» **Given problem**: Return the lines where the word "wide" occurs.

(begin)

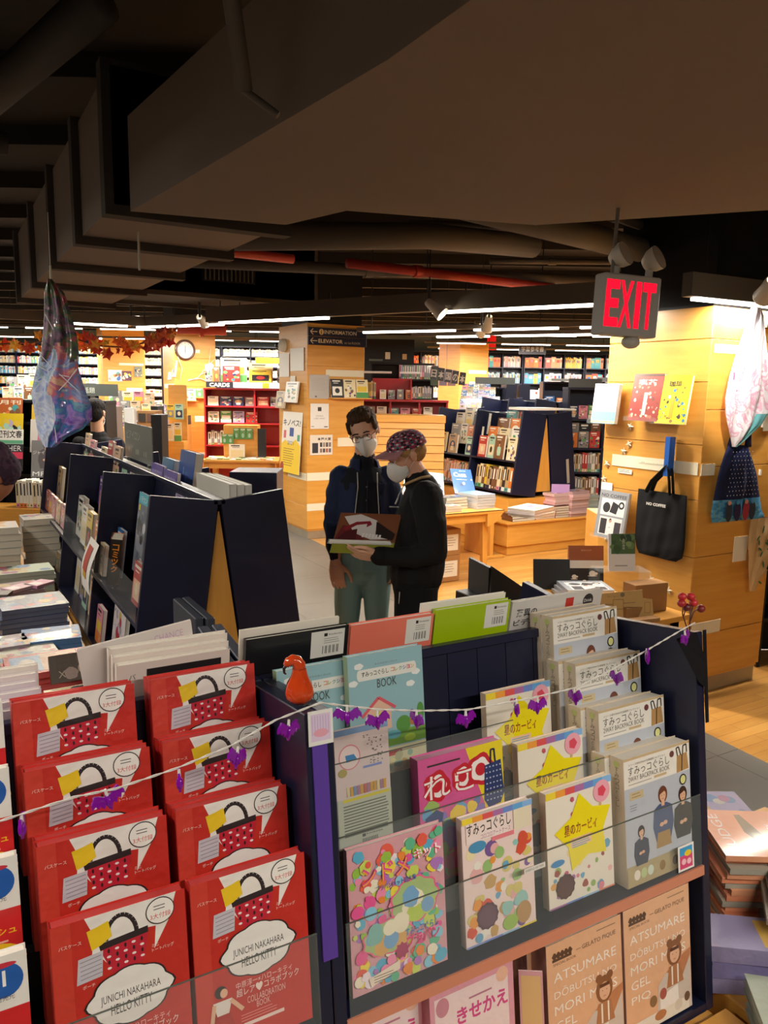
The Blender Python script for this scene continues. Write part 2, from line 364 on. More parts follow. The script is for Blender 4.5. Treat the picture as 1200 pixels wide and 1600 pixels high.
b = MB(); b.box((.25, 1.35, 2.82), (.68, 1.8, 3.3), mat='duct2'); b.box((.35, 1.45, 2.70), (.64, 1.7, 2.82), mat='duct2'); b.cyl((.52, 1.55, 2.72), (.60, 1.66, 2.49), .018, mat='pipe'); b.cyl((.60, 1.66, 2.49), (.66, 1.62, 2.44), .008, mat='pipe')
b.build('ceiling_hanger', label='dark boxed hanger bracket beside the edge of the wide duct', cat='bracket')
def pipe(pts, r, mat, label, flanges=()):
    t = thing('ceiling_pipe', label, 'pipe', pts[0]); o = Vector(pts[0])
    MB(Matrix.Translation(-o)).tube(pts, r, 14, mat=mat).build('pipe_run', t)
    for a in flanges:
        p, q = Vector(pts[0]), Vector(pts[-1]); c = p.lerp(q, a) ; d = (q-p).normalized()*.03
        MB(Matrix.Translation(-o)).cyl(c-d, c+d, r*1.3, n=14, mat=mat).build('coupling', t)
pipe([(-.6, 2.9, 2.85), (.2, 2.7, 2.72), (.45, 2.35, 2.9)], .06, 'pipe', 'grey pipe with couplings at the upper left', (.1, .5))
pipe([(-1.5, 3.4, 2.82), (.3, 3.6, 2.82)], .045, 'pipe', 'grey pipe crossing behind the left duct', (.5,))
pipe([(1.6, 2.9, 2.72), (3.9, 3.6, 2.78), (6, 4.0, 2.8)], .075, 'pipe', 'thick grey pipe behind the far edge of the soffit', (.6,))
pipe([(1.3, 3.9, 2.62), (2.4, 3.75, 2.72), (3.3, 3.9, 2.78)], .07, 'pipe', 'bent grey pipe left of the exit sign')
pipe([(1.5, 5.3, 2.7), (4.6, 4.6, 2.75)], .04, 'pipe', 'thin grey pipe above the light track', (.4,))
pipe([(2.35, 4.6, 2.68), (4.2, 4.7, 2.68)], .032, 'redpipe', 'red sprinkler pipe above the spotlight', (.3,))
pipe([(1.1, 4.9, 2.72), (2.1, 4.9, 2.72)], .03, 'redpipe', 'short red sprinkler pipe behind the flanged duct', (.5,))
pipe([(-1.6, 3.3, 2.70), (-.7, 3.4, 2.70)], .03, 'redpipe', 'red sprinkler pipe at the left edge', (.5,))
pipe([(3.2, 11.9, 2.78), (3.9, 11.7, 2.78)], .12, 'redpipe', 'wide red pipe left of the information pillar', (.5,))
for i, (x, y, z, s) in enumerate([(2.0, 3.3, 2.9, .5), (2.5, 4.1, 2.85, .5), (3.1, 3.3, 2.9, .6), (3.5, 4.6, 2.8, .35), (1.6, 4.3, 2.8, .5), (4.6, 3.9, 2.8, .4)]):
    pipe([(x, y, z), (x+.9, y+(-.3 if i % 2 else .35), z+.04)], .02+.006*(i % 3), 'pipe', 'slim dark conduit %s' % ['nearest the soffit corner', 'above the red pipe', 'over the long light track', 'crossing the red pipe', 'right of the flanged duct', 'above the exit sign'][i], (.5,))

# ================= light tracks =================
def track(name, a, bb, lamps, label, h=.09, w=.07, zt=None, power=60, col=(1, .93, .82)):
    """hung box track from a to bb with lit tubes over the given fractions"""
    a = Vector(a); bb = Vector(bb); d = (bb-a); L = d.length; d.normalize(); rz = math.atan2(d.y, d.x)
    t = thing(name, label, 'light track', Mx=Matrix.Translation(a) @ Matrix.Rotation(rz, 4, 'Z'))
    MB().box((0, -w/2, .012), (L, w/2, h), mat='pipe').build('housing', t)
    for k in range(int(L/1.2)+1): MB().cyl((.15+k*1.2, 0, h), (.15+k*1.2, 0, (zt or 3.45)-a.z), .006, n=6, mat='black').build('hanger', t)
    for f0, f1 in lamps:
        MB().box((L*f0, -w*.32, -.006), (L*f1, w*.32, .012), mat='tube').build('lit_tube', t)
        la = bpy.data.lights.new('tube_light', 'AREA'); la.shape = 'RECTANGLE'; la.size = L*(f1-f0); la.size_y = .06
        la.energy = power*L*(f1-f0)*LIGHT_K; la.color = col
        lo = bpy.data.objects.new('tube_light', la); sc.collection.objects.link(lo); lo.parent = t; lo.location = (L*(f0+f1)/2, 0, -.012)
    return t
track('light_track', (2.1, 6.78, 2.42), (3.72, 3.45, 2.42), [(.04, .36), (.62, .97)], 'long grey light track across the middle of the shop', h=.14, power=34, zt=2.61)
track('light_track', (3.62, 2.97, 2.40), (5.6, 2.9, 2.40), [(.03, .95)], 'light track in front of the pillar with hanging bags', h=.14, power=26)
track('light_track', (3.6, 6.8, 2.42), (5.3, 4.1, 2.42), [(0.02, .32), (.38, .62), (.68, .97)], 'light track behind the exit sign', h=.05, power=19)
track('light_track', (4.35, 7.0, 2.42), (6.3, 4.1, 2.42), [(.08, .24), (.28, .60), (.66, .95)], 'fourth light track, further behind the exit sign', h=.05, power=22)
track('light_track', (.3, 7.85, 2.43), (2.12, 7.72, 2.43), [(.0, .08), (.42, .72)], 'short light track above the leaf garland', h=.10, power=38)
track('light_track', (1.7, 7.9, 2.43), (2.3, 6.85, 2.43), [(.05, .45), (.5, .95)], 'light track left of the clock pillar', h=.10, power=38)
# rows further back, hung above the far aisles
far = [(-9, 10.5, 6, 'left'), (-9, 13.5, 8, 'left'), (-9, 17, 9, 'left'), (1.2, 10.8, 6, 'right'), (1.0, 13.2, 7, 'right'), (.8, 16.5, 8.5, 'right'), (1, 19.3, 9, 'right')]
for i, (r0, f, L, sd) in enumerate(far):
    a = RM @ Vector((r0, f, 2.62+.015*f)); e = RM @ Vector((r0+L, f, 2.62+.015*f))
    track('light_track', a, e, [(.03+k*.16, .15+k*.16) for k in range(6)], 'row of tubes over the %s far aisle, %s' % (sd, ['nearest', 'middle', 'furthest', 'nearest', 'second nearest', 'third nearest', 'furthest'][i]), h=.05, power=(50, 75, 100, 50, 65, 90, 100)[i])
track('light_track', RM @ Vector((-9.5, 20.2, 3.1)), RM @ Vector((-1.5, 20.2, 3.1)), [(.02+k*.14, .13+k*.14) for k in range(7)], 'added row of tubes brightening the back left wall shelves', h=.05, power=110)  # extra tube row, added because the back left shelves came out dim
# tracks out of view over the viewer's aisle; the last is an added front light
track('light_track', (-1.2, .3, 2.43), (-1.2, 2.6, 2.43), [(.03, .97)], 'light track over the left shop aisle', power=24)
track('light_track', (-1.2, 3.0, 2.62), (-1.2, 6.6, 2.62), [(.03, .30), (.36, .64), (.7, .97)], 'light track over the left platform, out of view', power=17)
track('light_track', (.3, -.55, 2.34), (2.9, -.75, 2.34), [(.03, .32), (.36, .64), (.68, .97)], 'added unseen light track under the wide duct behind the viewer', power=29, zt=2.449)  # unseen track added behind the camera to brighten the men and near racks

def spot(x, y, z, tx, ty, tz, label, power=60, ang=70, col=(1, .85, .62), r=.05):
    d = (Vector((tx, ty, tz)) - Vector((x, y, z))).normalized(); q = Vector((0, 0, -1)).rotation_difference(d).to_matrix().to_4x4()
    t = thing('track_spotlight', label, 'spotlight', Mx=Matrix.Translation((x, y, z)) @ q)
    MB().lathe((0, 0, 0), [(r*.5, .14), (r*.6, .13), (r*.75, .06), (r, 0), (r*1.04, -.01), (r*.9, -.005), (r*.2, .02)], 18, 'd8d4cc', 'metal').build('lamp_shade', t)
    MB().lathe((0, 0, .004), [(.0001, -.012), (r*.5, -.008), (r*.86, 0)], 16, mat='bulb').build('bulb', t)
    inv = q.to_3x3().inverted(); up = inv @ Vector((0, 0, 1))
    MB().cyl((0, 0, .12), Vector((0, 0, .12)) + up*.16, .012, n=8, col='333333', mat='metal').build('bracket', t)
    MB().cyl(Vector((0, 0, .12)) + up*.16, Vector((0, 0, .12)) + up*(3.46-z-.12), .005, n=6, col='222222', mat='metal').build('hanger', t)
    la = bpy.data.lights.new('spot_light', 'SPOT'); la.energy = power*LIGHT_K; la.spot_size = math.radians(ang); la.spot_blend = .6; la.color = col; la.shadow_soft_size = .04
    lo = bpy.data.objects.new('spot_light', la); sc.collection.objects.link(lo); lo.parent = t; lo.location = (0, 0, -.03)
spot(3.06, 4.55, 2.40, 3.9, 3.5, 1.3, 'bright spotlight on the long track left of the exit sign', 70, 60)
spot(2.15, 7.05, 2.45, 3.9, 9.2, 1.6, 'round spotlight glowing in front of the clock pillar', 200, 60)
spot(4.25, 5.6, 2.42, 4.8, 6.8, .9, 'small spotlight behind the exit sign at the upper shelf rows', 70, 80)
spot(4.75, 6.35, 2.45, 5.9, 8.0, 1.2, 'small spotlight over the angled display rack', 65, 85)
spot(.95, 7.7, 2.45, .2, 6.0, .8, 'spotlight above the orange leaf garland', 200, 85)
spot(3.55, 2.45, 2.36, 4.05, 3.0, 2.0, 'spotlight aimed at the white flowered bag', 60, 55, (1, .95, .88))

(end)

» **The response**:
The Blender Python script for this scene continues. Write part 2, from line 364 on. More parts follow. The script is for Blender 4.5. Treat the picture as 1200 pixels wide and 1600 pixels high.
b.build('ceiling_hanger', label='dark boxed hanger bracket beside the edge of the wide duct', cat='bracket')
pipe([(3.2, 11.9, 2.78), (3.9, 11.7, 2.78)], .12, 'redpipe', 'wide red pipe left of the information pillar', (.5,))
track('light_track', (.3, -.55, 2.34), (2.9, -.75, 2.34), [(.03, .32), (.36, .64), (.68, .97)], 'added unseen light track under the wide duct behind the viewer', power=29, zt=2.449)  # unseen track added behind the camera to brighten the men and near racks